Shock and disbelief hang heavy over a North-East town struggling to come to terms with the hit-and-run death of six-year-old Leonie Shaw. BESSIE ROBINSON reports on a community's fear of the man police believe was behind the wheel of the car

IN Colin Meek's home town yesterday, many spoke of his violent and criminal past.

But fearful of a formidable man, none would attach their names to the criticisms.

A father himself, the 34-year-old heroin addict from Salvin Street, Spennymoor, County Durham, is thought to have left a six-year-old girl dying in the road in front of her friends.

His girlfriend, Emma Jane Lee, 21, and her own two-year-old daughter, were in the high-powered Rover 827si which is believed by police to have struck Leonie Shaw as she crossed the busy Bishop Auckland bypass to buy sweets.

Police, who have launched a manhunt for the couple since the tragedy, yesterday warned members of the public to stay away.

A neighbour of Meek's said he understood why.

He said: "Everybody is frightened of him.
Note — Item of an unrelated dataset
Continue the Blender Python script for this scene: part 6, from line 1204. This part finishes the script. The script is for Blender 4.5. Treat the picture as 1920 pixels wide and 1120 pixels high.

We all hope they lock him up and throw away the key.

"We don't think he will come forward - he is not the type. Anybody who would leave a little girl like that is the worst scum ever."

Another neighbour, referring to Meek's two children from a previous relationship, said: "He's got bairns himself. His little girl is about the same age as the one who died. How can any father drive off and leave a child to die?"

Meek is well known to police. His violent past stretches back to his teenage years, when he led a gang called the New Breed.

Rival groups were chased out of Spennymoor in a vicious series of assaults.

In 1985, he was involved in a stabbing incident outside the Top Hat nightclub, and in 1999, he was jailed for four years for a knife attack on a man in the town centre.

Teesside Crown Court heard how he stabbed his victim in the back after accusing him of burgling his girlfriend's home. He denied charges of attempted murder and wounding with intent to cause grievous bodily harm, claiming it was his victim who pulled the knife. The jury acquitted him of those charges, but convicted him of the lesser offence of wounding.

Judge Peter Fox told him at the time: "I regard you as a dangerous person."

Two years earlier, in October 1997, Meek had been charged with firearms offices after being found with a CS gas canister.

Other people who know him spoke yesterday of incidents which had never been reported because victims were too frightened to come forward.

One said: "The strange thing is that, this time, the accident may not have been his fault. We are all wondering what he was up to on Saturday night that he didn't want anybody to know.

"Whey else would he drive off leaving a little girl to die?"

There was no one at the couple's home yesterday, but his distraught parents, who live nearby, said they did not know where he was.

His father, Derek, said: "We haven't heard from him. We don't know anything.